Album Review by Alan O'Hare | 02 Apr 2018
Album title: Resistance is Futile
Artist: Manic Street Preachers
Label: Columbia / Sony
Release date: 6 Apr

The music is the only thing that matters with Manic Street Preachers now. There's nothing they can do to surprise, shock or silence the doubters – they're going to be around and releasing new music forever, and those who don't like it will have to lump it. That doesn't mean the music has to be lumpen, though. This is mainstream Manics – think A Design for Life, not Futurology – but don't make the mistake of thinking it's not vital in approach.

Resistance is Futile is another attempt to connect with as big an audience as possible (check out the widescreen and well-worn chord sequences and colours of Vivian and Liverpool Revisited) and brings both the pluses and problems that that ambition acts as a catalyst for. Sequels of Forgotten Wars, for example, sounds like some long-lost yacht rock hit of the eighties, while Hold Me Like a Heaven could have soundtracked any film from that decade starring Molly Ringwald... more John Hughes than Howard Hughes.

The tunes are massive and buried in strings, synths and stacked harmonies, but the subtlety of the lyrics is lost in tunes like the Gary Numan-esque In Eternity and Broken Algorithms' Appetite for Destruction obsession.

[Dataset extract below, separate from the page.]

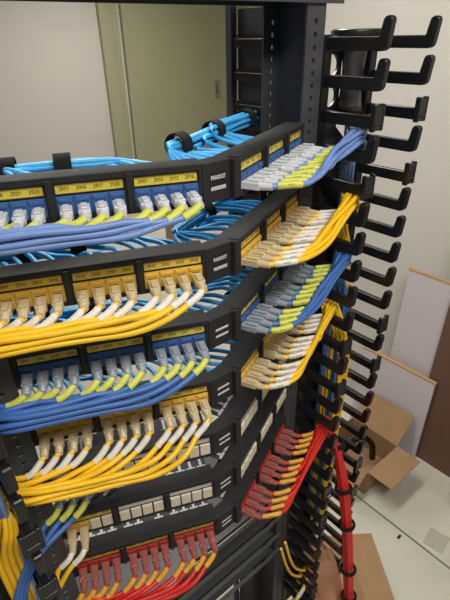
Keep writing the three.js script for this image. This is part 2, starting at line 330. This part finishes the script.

It's left to album closer The Left Behind to offer a signpost to where the Manics could go next: 'Waiting for the end of time,' as Nicky Wire sings over a steady beat, understated synths, bright guitar and keyboard riffs.

James Dean Bradfield's voice remains as warm as ever and the songs belong on the biggest stages (just as well with an arena tour booked), but there's still middle ground to be found in the distance between the reach and the grasp of this great band.